Coquilles et remarques :
— Ni l’odeur suffocante du soufre, ni les cendres ardentes s’infiltrant dans ses poumons à chaque inspiration, ni l’air sec et chaud ne le faisait réagir [ne le faisaient]
— A intervalles lents et réguliers [À ; l’Académie française, tout comme Grevisse, recommande de mettre les accents sur les majuscules parce qu’ils ont pleine valeur orthographique.]
— les yeux rougis et les lèvres craquelés [craquelées]
— Il ne sut combien de temps il resta prostré sur son perchoir [Concordance des temps : il était resté prostré]
— Un souffle d’air frai accompagna [frais]
— il charriait les effluves pures et enivrantes des nuages [purs et enivrants ; effluve est masculin]
— avec toute la force que lui avait procuré le vent de l’autre monde, et la vision de l’étoile du matin [que lui avaient procurée / pas de virgule après « monde »]
— La chaleur infernale du Gouffre l’assaillit sans pitié, tandis que l’ange déchu pleurait sa liberté perdue [Si l’ange déchu est le personnage que la chaleur infernale du Gouffre assaille, ce que je comprends à la deuxième lecture, la tournure de phrase manque de clarté.]
Ra(p)ture
Posté le 06/05/2020
Coucou Fannie, et merci beaucoup pour toutes les corrections ! Je dois dire que tu m'apprends quelque chose concernant les accents sur les majuscules, j'étais persuadé qu'il ne fallait pas les mettre. Du coup je vais voir si je peux régler ça sur mon traitement de texte.

Sinon, je pense aussi qu'il faudrait rendre l'identité du personnage principal plus évidente, rendre la symbolique biblique plus présente peut-être. Je verrai ça au moment de retravailler le texte.
Djina
Posté le 03/04/2020
Magnifique les descriptions <3

Petite faute de frappe : "frais" et non "frai".

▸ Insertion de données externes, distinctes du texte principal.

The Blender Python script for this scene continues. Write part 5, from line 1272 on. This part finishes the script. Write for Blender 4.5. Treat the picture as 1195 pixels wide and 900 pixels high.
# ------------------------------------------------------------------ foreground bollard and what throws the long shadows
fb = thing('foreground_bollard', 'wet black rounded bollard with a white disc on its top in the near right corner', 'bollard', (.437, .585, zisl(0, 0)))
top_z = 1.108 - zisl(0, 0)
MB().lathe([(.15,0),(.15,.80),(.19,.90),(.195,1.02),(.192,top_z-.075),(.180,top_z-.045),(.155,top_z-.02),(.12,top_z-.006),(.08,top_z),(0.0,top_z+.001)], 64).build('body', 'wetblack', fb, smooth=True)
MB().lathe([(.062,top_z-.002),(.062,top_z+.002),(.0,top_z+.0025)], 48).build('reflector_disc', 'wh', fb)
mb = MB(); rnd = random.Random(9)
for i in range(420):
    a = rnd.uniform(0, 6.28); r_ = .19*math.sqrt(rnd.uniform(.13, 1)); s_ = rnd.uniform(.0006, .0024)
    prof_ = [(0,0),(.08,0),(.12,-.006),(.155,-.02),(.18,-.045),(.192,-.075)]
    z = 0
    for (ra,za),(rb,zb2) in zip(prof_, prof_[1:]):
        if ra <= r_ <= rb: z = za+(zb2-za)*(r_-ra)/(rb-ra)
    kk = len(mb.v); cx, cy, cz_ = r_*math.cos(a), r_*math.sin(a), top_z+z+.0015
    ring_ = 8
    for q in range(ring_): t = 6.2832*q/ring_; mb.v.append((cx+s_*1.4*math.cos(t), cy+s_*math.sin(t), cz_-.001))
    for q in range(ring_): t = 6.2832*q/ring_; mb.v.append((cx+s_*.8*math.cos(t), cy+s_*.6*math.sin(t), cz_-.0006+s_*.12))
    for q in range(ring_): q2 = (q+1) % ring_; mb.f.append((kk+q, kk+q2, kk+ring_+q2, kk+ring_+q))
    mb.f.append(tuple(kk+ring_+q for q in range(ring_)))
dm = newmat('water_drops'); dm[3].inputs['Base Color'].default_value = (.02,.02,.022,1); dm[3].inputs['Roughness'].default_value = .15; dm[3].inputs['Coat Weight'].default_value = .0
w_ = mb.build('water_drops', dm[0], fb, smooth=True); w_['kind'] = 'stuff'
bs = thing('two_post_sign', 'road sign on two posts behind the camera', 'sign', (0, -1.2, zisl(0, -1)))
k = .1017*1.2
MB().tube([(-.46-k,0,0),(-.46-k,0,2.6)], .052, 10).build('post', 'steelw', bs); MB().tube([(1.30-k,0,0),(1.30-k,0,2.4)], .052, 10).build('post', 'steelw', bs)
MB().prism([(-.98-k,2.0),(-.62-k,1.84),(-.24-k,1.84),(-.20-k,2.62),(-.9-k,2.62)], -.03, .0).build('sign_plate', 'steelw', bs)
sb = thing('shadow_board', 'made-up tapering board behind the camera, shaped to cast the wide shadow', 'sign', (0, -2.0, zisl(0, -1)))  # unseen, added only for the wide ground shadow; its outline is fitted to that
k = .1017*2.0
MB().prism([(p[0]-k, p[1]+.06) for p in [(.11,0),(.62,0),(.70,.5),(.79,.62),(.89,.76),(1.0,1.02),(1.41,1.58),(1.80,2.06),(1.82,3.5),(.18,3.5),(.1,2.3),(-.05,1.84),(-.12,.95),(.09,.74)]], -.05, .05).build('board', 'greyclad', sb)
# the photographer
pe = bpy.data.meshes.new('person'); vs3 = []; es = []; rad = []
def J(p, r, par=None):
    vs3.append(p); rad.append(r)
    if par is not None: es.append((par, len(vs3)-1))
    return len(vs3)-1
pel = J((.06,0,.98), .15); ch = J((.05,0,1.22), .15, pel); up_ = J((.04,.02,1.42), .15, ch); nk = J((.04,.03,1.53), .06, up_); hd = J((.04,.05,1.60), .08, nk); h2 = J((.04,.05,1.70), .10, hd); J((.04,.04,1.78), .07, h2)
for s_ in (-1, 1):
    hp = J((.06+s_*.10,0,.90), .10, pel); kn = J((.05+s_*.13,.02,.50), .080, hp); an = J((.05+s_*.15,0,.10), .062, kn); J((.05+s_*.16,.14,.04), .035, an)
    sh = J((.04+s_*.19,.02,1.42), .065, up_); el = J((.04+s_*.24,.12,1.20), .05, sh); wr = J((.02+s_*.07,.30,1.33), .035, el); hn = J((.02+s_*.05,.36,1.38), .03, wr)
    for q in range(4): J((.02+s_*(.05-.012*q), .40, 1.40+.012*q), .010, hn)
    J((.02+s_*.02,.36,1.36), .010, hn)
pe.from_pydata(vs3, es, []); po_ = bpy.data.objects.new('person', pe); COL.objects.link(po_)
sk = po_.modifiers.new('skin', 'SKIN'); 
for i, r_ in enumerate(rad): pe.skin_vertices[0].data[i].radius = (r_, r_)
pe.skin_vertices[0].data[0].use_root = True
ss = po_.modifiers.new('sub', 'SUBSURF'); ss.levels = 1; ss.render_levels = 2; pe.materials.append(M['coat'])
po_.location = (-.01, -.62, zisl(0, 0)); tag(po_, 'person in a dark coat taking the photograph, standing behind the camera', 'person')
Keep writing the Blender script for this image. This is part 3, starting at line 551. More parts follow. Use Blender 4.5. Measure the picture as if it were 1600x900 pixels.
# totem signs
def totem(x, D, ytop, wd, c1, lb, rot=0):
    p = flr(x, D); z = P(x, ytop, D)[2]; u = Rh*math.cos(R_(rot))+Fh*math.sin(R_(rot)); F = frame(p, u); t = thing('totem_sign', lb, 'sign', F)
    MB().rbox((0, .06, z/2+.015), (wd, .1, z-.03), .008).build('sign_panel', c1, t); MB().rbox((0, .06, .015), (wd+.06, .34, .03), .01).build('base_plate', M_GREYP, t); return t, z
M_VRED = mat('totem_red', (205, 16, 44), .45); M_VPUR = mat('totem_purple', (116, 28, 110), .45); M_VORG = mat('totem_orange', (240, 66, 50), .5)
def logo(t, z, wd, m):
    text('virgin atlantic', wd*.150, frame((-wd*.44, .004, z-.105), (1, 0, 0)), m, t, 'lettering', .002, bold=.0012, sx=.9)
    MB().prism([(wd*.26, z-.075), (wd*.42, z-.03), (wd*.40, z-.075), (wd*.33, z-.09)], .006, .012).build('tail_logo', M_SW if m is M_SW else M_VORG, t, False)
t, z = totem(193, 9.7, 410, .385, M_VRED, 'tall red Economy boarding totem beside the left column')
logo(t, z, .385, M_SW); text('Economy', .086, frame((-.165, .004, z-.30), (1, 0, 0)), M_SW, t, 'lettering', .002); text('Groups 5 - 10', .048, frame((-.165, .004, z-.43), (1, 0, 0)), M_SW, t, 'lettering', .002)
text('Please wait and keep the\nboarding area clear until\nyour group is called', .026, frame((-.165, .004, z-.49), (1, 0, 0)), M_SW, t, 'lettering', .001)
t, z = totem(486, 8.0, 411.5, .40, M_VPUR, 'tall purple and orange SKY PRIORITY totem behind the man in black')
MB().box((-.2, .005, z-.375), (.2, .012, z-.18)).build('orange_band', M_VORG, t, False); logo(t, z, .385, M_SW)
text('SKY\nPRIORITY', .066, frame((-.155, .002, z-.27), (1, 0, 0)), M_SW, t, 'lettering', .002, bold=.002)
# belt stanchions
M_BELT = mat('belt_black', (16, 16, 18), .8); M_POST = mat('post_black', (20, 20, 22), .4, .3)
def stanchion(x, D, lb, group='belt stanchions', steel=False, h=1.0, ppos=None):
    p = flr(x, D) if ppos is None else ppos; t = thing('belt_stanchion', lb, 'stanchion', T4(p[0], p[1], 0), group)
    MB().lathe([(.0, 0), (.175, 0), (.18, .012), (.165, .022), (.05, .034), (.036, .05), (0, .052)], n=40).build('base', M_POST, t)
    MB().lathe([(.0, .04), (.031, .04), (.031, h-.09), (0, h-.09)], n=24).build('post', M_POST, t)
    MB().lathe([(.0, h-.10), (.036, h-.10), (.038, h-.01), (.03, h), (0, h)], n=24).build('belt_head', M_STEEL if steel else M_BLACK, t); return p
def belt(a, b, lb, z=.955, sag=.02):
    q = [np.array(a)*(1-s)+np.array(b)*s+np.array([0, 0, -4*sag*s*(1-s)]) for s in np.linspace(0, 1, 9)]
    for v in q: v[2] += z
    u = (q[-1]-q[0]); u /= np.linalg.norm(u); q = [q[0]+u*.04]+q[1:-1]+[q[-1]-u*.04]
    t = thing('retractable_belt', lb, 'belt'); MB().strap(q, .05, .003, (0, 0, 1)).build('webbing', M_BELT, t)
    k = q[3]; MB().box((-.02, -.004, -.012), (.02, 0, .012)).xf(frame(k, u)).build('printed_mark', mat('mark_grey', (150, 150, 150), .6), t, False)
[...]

Cela donne envie d'avoir une histoire entre l'ange déchu et Gabriel. <3
Ra(p)ture
Posté le 06/04/2020
Merci pour ton commentaire !
Ça me rassure si tu trouves que les descriptions fonctionnent =)
J'aime aussi la dynamique entre les anges. Je sais pas encore si j'écrirai d'autres choses dessus mais c'est pas exclu.